New England Patriots: Thornton's status highlights major draft issue

Tyquan Thornton was a major reach in the 2022 draft
#6 Kyler Gordon of the Bears intercepts a pass from Bailey Zappe intended for #11 Tyquan Thornton
#6 Kyler Gordon of the Bears intercepts a pass from Bailey Zappe intended for #11 Tyquan Thornton / Bob Breidenbach / USA TODAY NETWORK

The New England Patriots are well into their first days of summer camp and will square off against the Houston Texans in their first pre-season game next Thursday. Positives are evident, such as the play of the defense, but the offense has been wishy-washy thus far.

Some positives include Mac Jones' performance and the play of tight end Hunter Henry. Emerging Pro-Bowler, Rhamondre Stevenson provides top upside, yet the questionable offensive line is a clear issue since that unit dictates the entire outcomes of games. It's a deficiency of enormous significance.

To date, one offensive player whose camp has drawn lots of attention and veiled criticism is 2022 second-round pick Tyquan Thornton. Bill Belichick eloquently waxes about the vaunted "second-year leap" players must make. Players who will excel usually take that year to burst onto the scene.

Big things were expected from Thornton this season, and while it's still early, the signs appear ominous. Will the player emerge this season (or next) into a second-round talent, or will he be just another of the New England Patriots draft reaches that go south? Let's take a look.

The New England Patriots often reach for players in the NFL draft

The New England Patriots are no strangers to reaching in the NFL draft for players they think are better than, oftentimes, many other NFL observers do. This is called arrogance, hubris, or any other adjectives that describe the proverbial "we know better than anyone else" syndrome that afflicts the Patriots personnel operation, a.k.a, Bill Belichick and company.

Belichick's rise to fame and fortune hinged on the very fortunate (i.e., lucky) selection of one Tom Brady with the 199th pick in the 2000 NFL draft. This was, to a large extent, due to the late, great quarterbacks' coach, Dick Rehbein. Nevertheless, Belichick drafted Brady, and the rest, as they say, is history.

Having Brady on hand covered up a plethora of player personnel gaffes by Belichick for two decades. One of them was and is his propensity to draft players far above their expected draft positions.

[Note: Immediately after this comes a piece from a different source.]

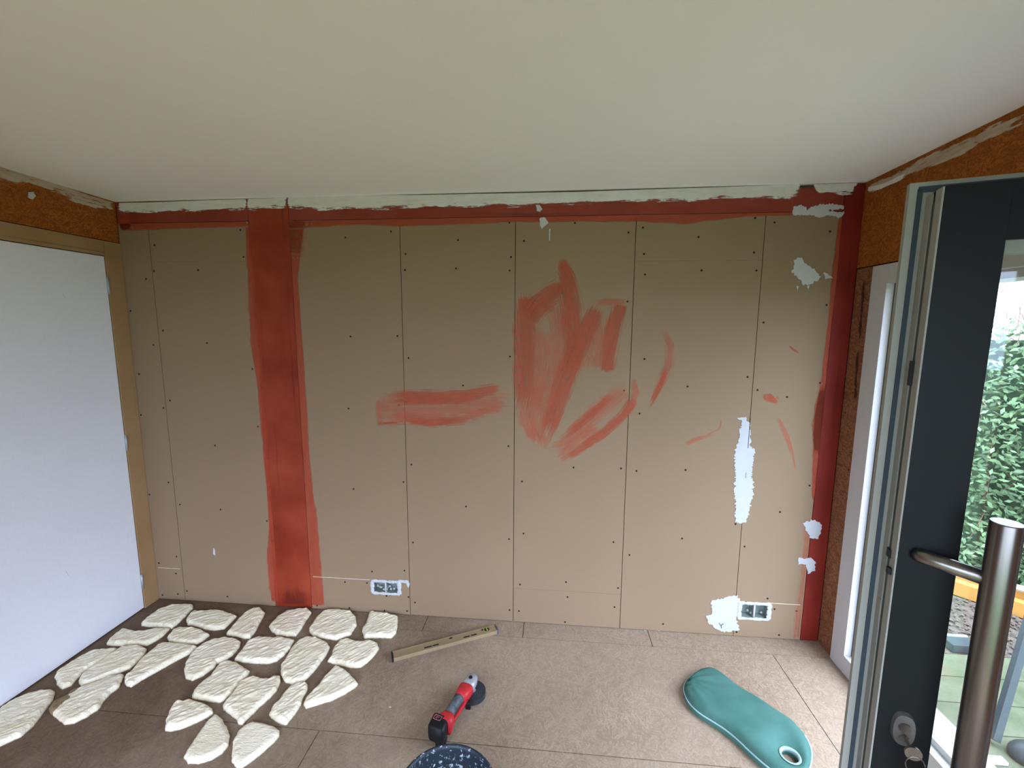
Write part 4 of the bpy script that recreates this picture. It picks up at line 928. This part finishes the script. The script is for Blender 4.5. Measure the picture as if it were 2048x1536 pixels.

Here is where the situation of Tyquan Thornton enters the equation. Thornton was drafted with the 50th pick in the second round last season. Most projected him to be drafted much lower, in the third or fourth round.

Like the player the Patriots selected in the first round, Cole Strange, Thornton was considered a huge "reach," a term connoting drafting a player higher than most of the NFL draft cognoscenti feel he should be/would be drafted. That element has never seemed to bother Belichick. It's his way or the highway, so to speak.

Belichick's way on a number of high draft picks has been a hindrance to the New England Patriots even while he had the ultimate safety valve, Tom Brady, on hand.

The Patriots should now be the holders of at least 10-12 Lombardi Trophies rather than the six currently showcased in Foxborough. The reason for the differential was/is Belichick's poor personnel decision-making, especially, but not exclusively, in the draft.

New England Patriots Tyquan Thornton could be a major draft flop

Thornton entered the scene last season as a rail-thin, tall receiver with blistering speed. Yet, as noted, he wasn't expected to be taken as high as the first round. Here's what had to say at the time about Thorton's pick,

"Did the Patriots need to trade up to take Thornton -- or could they have drafted him much later? After speaking with other NFL talent evaluators, Sports Illustrated's Albert Breer believes it's the latter.

"One area scout assigned to Baylor told me he had a fifth-round grade on Thornton," Breer wrote Monday morning. "Few had more than a fourth-round grade on him. He went in the second round."

Interestingly, the Patriots selected a projected fourth or fifth-round pick in the second round. The thought here is that the popular wisdom, or "consensus," is a much safer and well-traveled way to go in drafting. Deviate from the norm of NFL draft art, and you do so at your peril.

Belichick survived this deleterious trait while Brady was on hand. After he jettisoned, the all-time best, his track record has been less than stellar, as has his record, under .500 since TB12 left.

From a second-round pick, Thornton's status on even making the team is now being questioned. That's not a great sign. Yet, it's not unexpected. Thornton will be what he will be.

While there is the occasional shocker in later rounds, top draft picks are expected to perform. Yet, when they are drafted much higher than expected, their performance may not be. We'll see but don't expect miracles.